## [STATED PROBLEM]
Take the lines from the beginning of the material through the line containing "c = a * (1 - f) + b * f" and retype them exactly, leaving the pictures out.

[BEGIN]

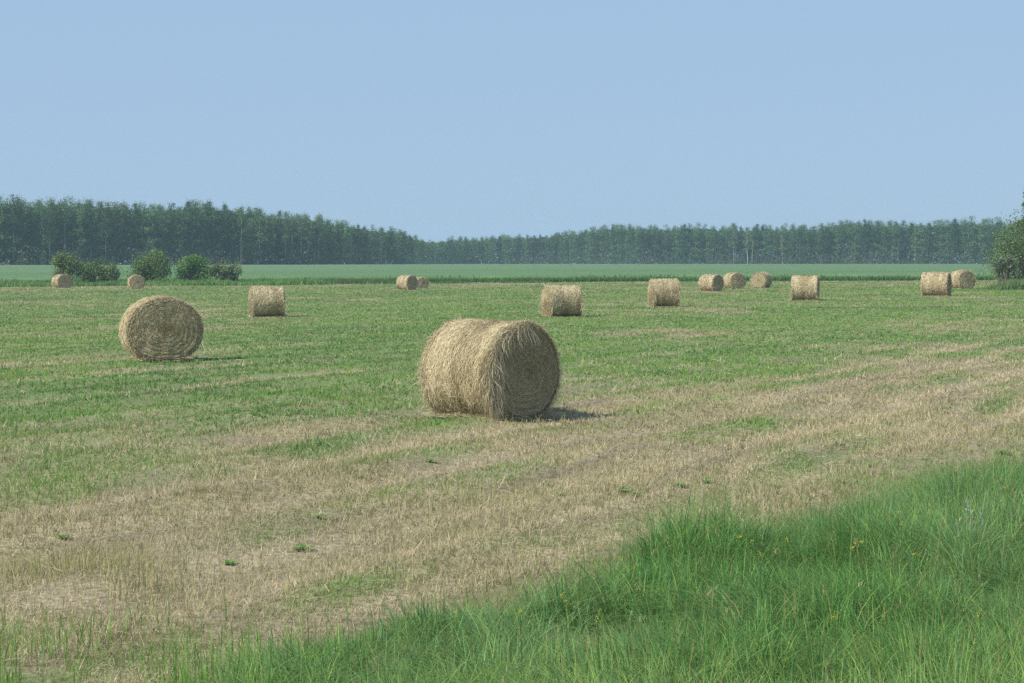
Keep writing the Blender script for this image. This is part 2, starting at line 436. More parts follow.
# ------------------------------------------------------------------ crop field beyond
def crop_h(x, y):
    return .85 + .10 * (fbm(x / 4, y / 4, 151, 3) - .5)
CROP0 = 246
def crop_edge(a): return CROP0 + 5 * (vnoise(a * 40, 0 * a, 155) - .5)
def build_crop():
    ang = np.linspace(-.42, .42, 700)
    prof = np.concatenate([[0, .02, .6], np.geomspace(1.5, 680, 150)])
    Pm, A = np.meshgrid(prof, ang, indexing='ij')
    R = crop_edge(A) + Pm
    X = (R * np.sin(A)).ravel(); Y = (R * np.cos(A)).ravel()
    H = crop_h(X, Y)
    H = H * np.where(Pm.ravel() < .001, -.1, np.where(Pm.ravel() < .05, .6, 1))
    Z = terrain(X, Y) + H
    na = len(ang); nr = len(prof)
    i = np.arange(nr - 1)[:, None]; j = np.arange(na - 1)[None, :]
    q = np.stack([i * na + j, (i + 1) * na + j, (i + 1) * na + j + 1, i * na + j + 1], -1).reshape(-1, 4)
    k = fbm(X / 60, Y / 25, 161, 3)[:, None]
    k = sstep(.3, .7, k)
    d = np.hypot(X, Y)[:, None]
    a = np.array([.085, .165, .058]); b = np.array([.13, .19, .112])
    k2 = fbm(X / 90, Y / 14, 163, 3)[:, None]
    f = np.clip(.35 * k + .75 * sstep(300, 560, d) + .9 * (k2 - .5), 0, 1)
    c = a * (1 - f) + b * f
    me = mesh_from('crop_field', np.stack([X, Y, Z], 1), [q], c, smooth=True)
    # tufts along the canopy
    n = 120000
    s = rng.random(n); dd = np.exp(rng.uniform(math.log(CROP0), math.log(700), n)); aa = rng.uniform(-.4, .4, n)
    dd = np.maximum(dd, crop_edge(aa) - .2)
    x = dd * np.sin(aa); y = dd * np.cos(aa)
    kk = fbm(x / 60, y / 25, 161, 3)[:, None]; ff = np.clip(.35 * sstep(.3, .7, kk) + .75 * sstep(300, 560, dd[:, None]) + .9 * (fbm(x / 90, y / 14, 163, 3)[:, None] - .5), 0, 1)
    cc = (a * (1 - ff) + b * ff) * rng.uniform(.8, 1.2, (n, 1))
    V, q2, t2, nv = blades(x, y, terrain(x, y) + crop_h(x, y) - .22, rng.uniform(.2, .36, n), dd / 2000 * 1.3, rng.uniform(.1, .7, n), S=2)
    ne = 30000
    ae = rng.uniform(-.4, .4, ne); de = crop_edge(ae) - rng.uniform(-.2, 1.0, ne); xe = de * np.sin(ae); ye = de * np.cos(ae)
    V3, q3, t3, nv3 = blades(xe, ye, terrain(xe, ye), rng.uniform(.3, .85, ne), np.full(ne, .09), rng.uniform(.1, .5, ne), S=3)
    c3 = np.array([.11, .225, .07]) * rng.uniform(.7, 1.3, (ne, 1))
    VV = np.vstack([V, V3])
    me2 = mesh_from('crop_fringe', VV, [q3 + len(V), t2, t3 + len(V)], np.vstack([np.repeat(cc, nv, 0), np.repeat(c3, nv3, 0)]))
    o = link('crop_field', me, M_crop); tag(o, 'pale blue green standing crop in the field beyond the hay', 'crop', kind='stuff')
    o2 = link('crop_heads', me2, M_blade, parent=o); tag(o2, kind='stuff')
    # weeds strip on the left between the mown field and the crop
    n = 26000
    aa = rng.uniform(-.36, -.086, n); dd = 226 + 20 * rng.random(n) + 3 * (vnoise(aa * 60, aa * 0, 171) - .5)
    x = dd * np.sin(aa); y = dd * np.cos(aa)
    hh = (.15 + 1.1 * fbm(x / 3, y / 5, 173, 3)) * rng.uniform(.5, 1.05, n) * sstep(-.086, -.1, aa)
    V, q, t, nv = blades(x, y, terrain(x, y), hh + .05, np.full(n, .13), rng.uniform(.1, .6, n), S=3)
    m = fbm(x / 5, y / 9, 175, 3)[:, None]
    c = np.array([.10, .25, .06]) * (1 - m) + np.array([.20, .30, .10]) * m
    c = c * rng.uniform(.7, 1.3, (n, 1))
    me = mesh_from('tall_weeds', V, [q, t], np.repeat(c, nv, 0))
    tag(link('tall_weeds', me, M_blade), 'dark green tall weeds in a strip under the field bushes', 'weeds', kind='stuff')
    # small rough weed mounds along the mown edge, mid field
    n = 7500
    cx = rng.choice([-.0855, -.078, -.070, -.062, -.05, -.03, .0, .012], n, p=[.25, .2, .15, .12, .1, .08, .05, .05]) + rng.normal(0, .0035, n)
    dd = 238 + rng.normal(0, 2.5, n)
    x = dd * np.sin(cx); y = dd * np.cos(cx)
    hh = rng.uniform(.2, .75, n) * (.55 + .45 * sstep(-.04, -.085, cx))
    V, q, t, nv = blades(x, y, terrain(x, y), hh, np.full(n, .12), rng.uniform(.1, .7, n), S=3)
    c = np.array([.10, .17, .06]) * rng.uniform(.6, 1.4, (n, 1))
    me = mesh_from('edge_weeds', V, [q, t], np.repeat(c, nv, 0))
    tag(link('edge_weeds', me, M_blade), 'low rough weeds along the far edge of the mown field', 'weeds', kind='stuff')
    # pale tall grass by the right hand bushes
    n = 9000
    aa = rng.normal(.255, .012, n); dd = 158 + 10 * rng.random(n)
    x = dd * np.sin(aa); y = dd * np.cos(aa)
    hh = rng.uniform(.3, .95, n) * np.exp(-np.clip((.245 - aa) / .01, 0, 9) ** 2)
    V, q, t, nv = blades(x, y, terrain(x, y), hh + .05, np.full(n, .07), rng.uniform(.1, .7, n), S=3)
    c = np.where((rng.random(n) < .5)[:, None], np.array([.24, .30, .15]), np.array([.13, .24, .08])) * rng.uniform(.7, 1.2, (n, 1))
    me = mesh_from('pale_grass', V, [q, t], np.repeat(c, nv, 0))
    tag(link('pale_grass', me, M_blade), 'pale tall grass at the foot of the big bush', 'grass', kind='stuff')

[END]

## [REPLY TO THE TASK]
Keep writing the Blender script for this image. This is part 2, starting at line 436. More parts follow.
# ------------------------------------------------------------------ crop field beyond
def crop_h(x, y):
    return .85 + .10 * (fbm(x / 4, y / 4, 151, 3) - .5)
CROP0 = 246
def crop_edge(a): return CROP0 + 5 * (vnoise(a * 40, 0 * a, 155) - .5)
def build_crop():
    ang = np.linspace(-.42, .42, 700)
    prof = np.concatenate([[0, .02, .6], np.geomspace(1.5, 680, 150)])
    Pm, A = np.meshgrid(prof, ang, indexing='ij')
    R = crop_edge(A) + Pm
    X = (R * np.sin(A)).ravel(); Y = (R * np.cos(A)).ravel()
    H = crop_h(X, Y)
    H = H * np.where(Pm.ravel() < .001, -.1, np.where(Pm.ravel() < .05, .6, 1))
    Z = terrain(X, Y) + H
    na = len(ang); nr = len(prof)
    i = np.arange(nr - 1)[:, None]; j = np.arange(na - 1)[None, :]
    q = np.stack([i * na + j, (i + 1) * na + j, (i + 1) * na + j + 1, i * na + j + 1], -1).reshape(-1, 4)
    k = fbm(X / 60, Y / 25, 161, 3)[:, None]
    k = sstep(.3, .7, k)
    d = np.hypot(X, Y)[:, None]
    a = np.array([.085, .165, .058]); b = np.array([.13, .19, .112])
    k2 = fbm(X / 90, Y / 14, 163, 3)[:, None]
    f = np.clip(.35 * k + .75 * sstep(300, 560, d) + .9 * (k2 - .5), 0, 1)
    c = a * (1 - f) + b * f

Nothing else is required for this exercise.